How to let you treat him as a Buddha, but how not to be caught by that. In the Jungian sense, how not to let an archetype, the prophet or the poet or whatever, destroy you. So for the teacher, he lets the student treat him as a Buddha. But he must always be an ordinary man. So to practice Buddhism, you have to find out how to give yourself help through emptiness. How to give yourself help through all things. how to give yourself help through yourself, how to give yourself help through your teacher, and how to give yourself help through your friend, and how to give yourself help through your Sangha. And that means to be compassionate with everything, to be compassionate with your teacher, and your friend, be compassionate with the bowl, or stick, or bell, or whatever, because this is actually you too.

[10:24]

So what you want to do is end your clinging to things, end your ego-controlled thinking. Ego-controlled thinking can only know ego. It can't know Buddha. You have to give up ego-controlled thinking. Of course, there's some activity in your zazen, but there's a difference between ego-controlled thinking, which is some small mind, and thinking which is just the activity of your mind. Thinking, no thinking. But you can't do that until you're has, in some way, stopped creating karma. Be free from your karma.

[11:49]

The first step is to stop piling it up. That means, that's what all the lists are about, you know, like hateful, past, and movement. Because right livelihood means how to have employment which doesn't catch you, how to be honest, completely honest so you're not building up bad karma in relationship to other people. When you can completely be free, or as much as possible free from creating karma, that's simultaneously with dissolving. path. Much better. When you're creating karma, you're rather like a speedboat. It goes up a big wake because a lot of the energy of your activity is churning up the water rather than pushing the boat ahead on much more like a sailboat.

[13:01]

It goes very easily through the water and leaves almost no wake. No track. We say in Buddhism, cause seals effect, is the way it's translated, but actually, there's no such thing as effect on the stage. It's much better to say, cause seals cause. When every activity, everything you do is complete, it's just there. When you can do this, then there's no nose, no eyes, no ears. Center. I call casting aside. be awake to what you are, in zazen, out of zazen, whatever you are, be awake to that, do not run away from that, stay with it, whatever it is you are, accept that.

[14:44]

In the 10th century, Roshi and Hikiganroku asked, what is the body? And what Buddha said, the front gate, the temple, the front gate, the kitchen. So to practice, you must have a practice which doesn't give you much chance for ego-controlled thinking. You don't have to have a monastery or something like that. But it helps. It helps not to be married. I don't think actually there's any difference between being married or not married. Whatever it is, you have some sexual problems, you have some problems with whether you eat too much or don't eat too much.

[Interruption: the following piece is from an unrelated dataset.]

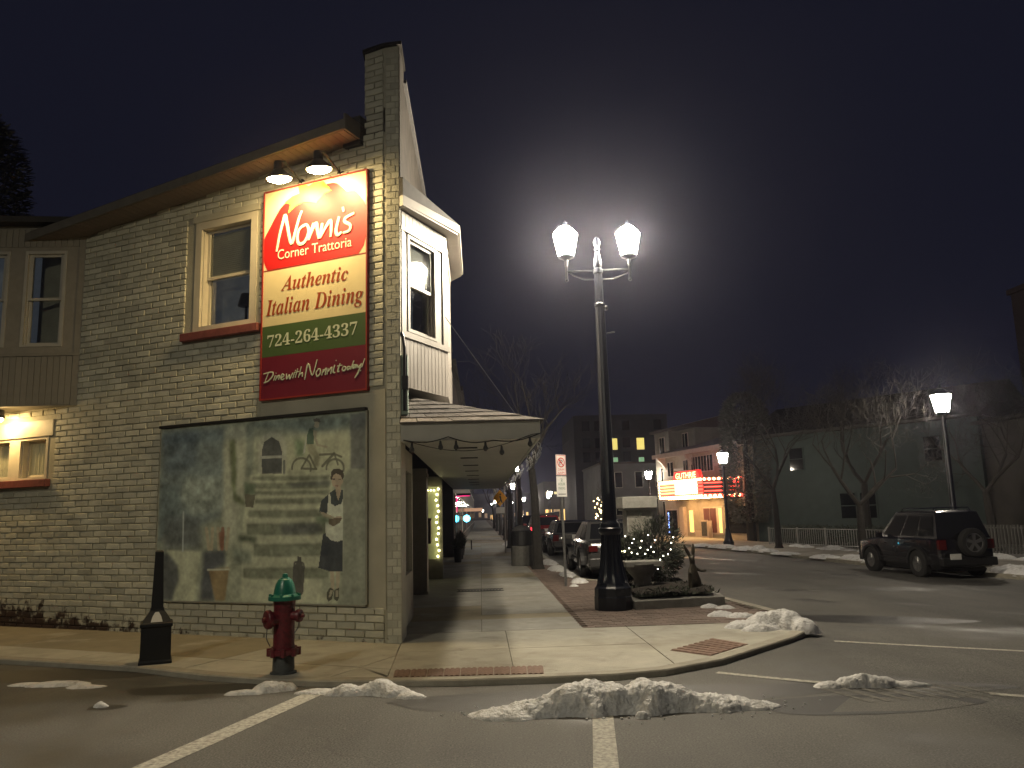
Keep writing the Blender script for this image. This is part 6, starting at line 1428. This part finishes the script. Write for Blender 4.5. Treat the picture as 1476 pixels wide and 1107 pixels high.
MB().box(4.1, 5.0, 0, .1, TG, .2, TF).build('base_block', 'th_trim', thw); MB().box(-1.05, 1.2, 0, .04, .1, 1.7, TF).build('shop_window', 'car_glass', thw)
# marquee
mq = MB(); mfoot = [(-.9, .05), (.4, 1.9), (6.0, 1.9), (7.9, .05)]
mq.prism(mfoot, 2.28, 3.42, TF); marq = mq.build('marquee', 'th_dark', th)
def mface(a, c, z0, z1, d, nm, m_):
    u0, o0 = a; u1, o1 = c; L_ = math.hypot(u1 - u0, o1 - o0); nx_, ny_ = -(o1 - o0) / L_ * -1, (u1 - u0) / L_
    nx_, ny_ = (-(o1 - o0) / L_, (u1 - u0) / L_)
    return MB().prism([(u0, o0), (u1, o1), (u1 + nx_ * d, o1 + ny_ * d), (u0 + nx_ * d, o0 + ny_ * d)], z0, z1, TF).build(nm, m_, marq)
MT['marq_soffit'] = mat('marquee_soffit_light', (.8, .7, .5), .5, .05, 4, emit=(1, .56, .20), es=30.0)
for u in (.6, 2.1, 3.6, 5.1): MB().box(u, u + .5, .5, 1.6, 2.255, 2.275, TF).build('soffit_light', 'marq_soffit', marq)
mface((1.1, 1.9), (3.9, 1.9), 2.52, 3.25, .05, 'lit_panel', 'marq')
for k in range(4):
    z = 2.50 + k * .2; mface((3.98, 1.9), (5.9, 1.9), z, z + .10, .05, 'neon_bar', 'marq_red'); mface((4.0, 1.9), (5.9, 1.9), z + .10, z + .19, .04, 'amber_bar', 'neon_letter'); mface((6.2, 1.70), (7.8, .15), z, z + .10, .05, 'neon_bar', 'marq_red'); mface((6.2, 1.70), (7.8, .15), z + .10, z + .19, .04, 'amber_bar', 'neon_letter'); mface((.45, 1.9), (1.05, 1.9), z, z + .12, .05, 'neon_bar', 'marq_red')
mface((-.75, .26), (.3, 1.75), 2.52, 3.25, .05, 'end_panel', 'th_red')
for z in (2.62, 2.86, 3.10): mface((-.8, .19), (.38, 1.87), z, z + .06, .07, 'neon_bar', 'marq_red')
MT['marq_ink'] = mat('marquee_letter', (.35, .05, .03), .5, .05, 4)
for z0, z1 in ((2.28, 2.46), (3.30, 3.42)):
    for (a, c) in (((.4, 1.9), (6.0, 1.9)), ((6.0, 1.9), (7.9, .05)), ((-.9, .05), (.4, 1.9))): mface(a, c, z0, z1, .03, 'neon_band', 'marq_red')
bb = 0
for (a, c) in (((.4, 1.95), (6.0, 1.95)), ((6.03, 1.93), (7.9, .1)), ((-.95, .1), (.37, 1.95))):
    n_ = int(math.hypot(c[0] - a[0], c[1] - a[1]) / .26)
    for z in (2.36, 3.36):
        for k in range(n_):
            t = (k + .5) / n_; MB().blob(TF(lerp(a[0], c[0], t), lerp(a[1], c[1], t) + .03, z), (.085, .085, .085), 6, 4).build('bulb', 'marq_bulb', marq)
for k in range(5): MB().blob(TF(6.05, 1.97, 2.5 + k * .19), (.06, .06, .06), 6, 4).build('bulb', 'marq_bulb', marq)
MT['name_glow'] = mat('name_letter', (.8, .7, .4), .4, 0, 4, emit=(1, .74, .30), es=4)
ns = MB(); ns.prism([(.9, 3.42), (4.4, 3.42), (4.15, 3.98), (1.2, 3.98)], 1.55, 1.8, lambda u, z, o: TF(u, o, z)); MT['name_red'] = mat('name_board_red', (.5, .02, .02), .4, .05, 4, emit=(1, .03, .02), es=1.3)
name = ns.build('name_board', 'name_red', marq)
text_on('GUTHRIE', [(3.95, 3.52), (1.35, 3.52), (1.35, 3.88), (3.95, 3.88)], lambda x, y: TF(x, 1.83, y), 'lettering', 'name_glow', name)
# blade sign at the right end, unreadable red neon script over a poster board
bs = MB().box(-.95, .35, .30, .42, 2.35, 3.05, TF).build('poster_board', 'th_trim', thw)
MB().tube([TF(.35 - .16 * k, .46, 3.14 + .11 * math.sin(k * 2.1)) for k in range(9)], .035, 5).build('neon_script', 'neon_red', bs)
asb = thing('sandwich_board', TF(3.1, .5, TG), 'standing chalk board with a wooden frame outside the theatre doors', 'board')
q = MB(); q.box(2.7, 3.5, .42, .48, TG, .9, TF); q.build('frame', 'th_trim', asb); MT['chalk'] = mat('chalk_board', (.05, .05, .05), .7, .8, 9); MB().box(2.78, 3.42, .48, .50, -.1, .8, TF).build('panel', 'chalk', asb); MB().box(2.75, 3.45, .1, .14, TG, .85, TF).build('back_leg', 'th_trim', asb)
# house to the left of it
nb = thing('stone_house', TF(12, 0, TG), 'tall grey house with narrow windows just left of the theatre', 'building')
MT['nb_wall'] = mat('house_wall', (.17, .155, .135), .8, .15, 2, .3, 30)
nw = MB().box(9.25, 11.5, -9, -.6, TG - .1, 7.25, TF).build('wall', 'nb_wall', nb); MB().box(6.7, 9.24, -9, -1.3, 5.45, 7.25, TF).build('upper_wall', 'nb_wall', nb)
MB().prism([(-.35, 7.2), (-.35, 7.36), (-5, 8.4), (-9.2, 7.4), (-9.2, 7.2)], 6.5, 11.8, lambda o, z, u: TF(u, o, z)).build('roof', 'th_dark', nb)
for u0, z0, z1, of in ((9.9, 5.5, 6.8, -.6), (9.9, 3.3, 4.6, -.6), (9.9, .7, 2.2, -.6), (7.7, 5.8, 6.9, -1.3)):
    if 1:
        o = MB().box(u0 - .06, u0 + .76, of, of + .05, z0 - .06, z1 + .06, TF).build('window', 'th_trim', nw); MB().box(u0, u0 + .7, of + .05, of + .06, z0, z1, TF).build('pane', 'car_glass', o); MB().box(u0 + .33, u0 + .37, of + .06, of + .075, z0, z1, TF).build('glazing_bar', 'grey_trim', o)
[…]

But if you're in a place which limits your consumptions, it's easier to practice. But in any situation, you can practice. get rid of these obstacles is necessary for zazen.

[15:52]

I think Dr. Kong's Buddhist meditation quotes from somewhere or other about in the first jhāna don't have, aren't free from the obstacle of karma, then even if you enter a trance, it translates as a trance. It's like a bee entering an unclean hive, flying out of a bee, or a king entering an untidy garden. But you have to be careful, because it's not a small mind which casts aside mind and body. It's now 10 minutes to 12, about.

[16:58]

We want to stand up for a second or two, but let's sit for 10 or 15 minutes and have lunch.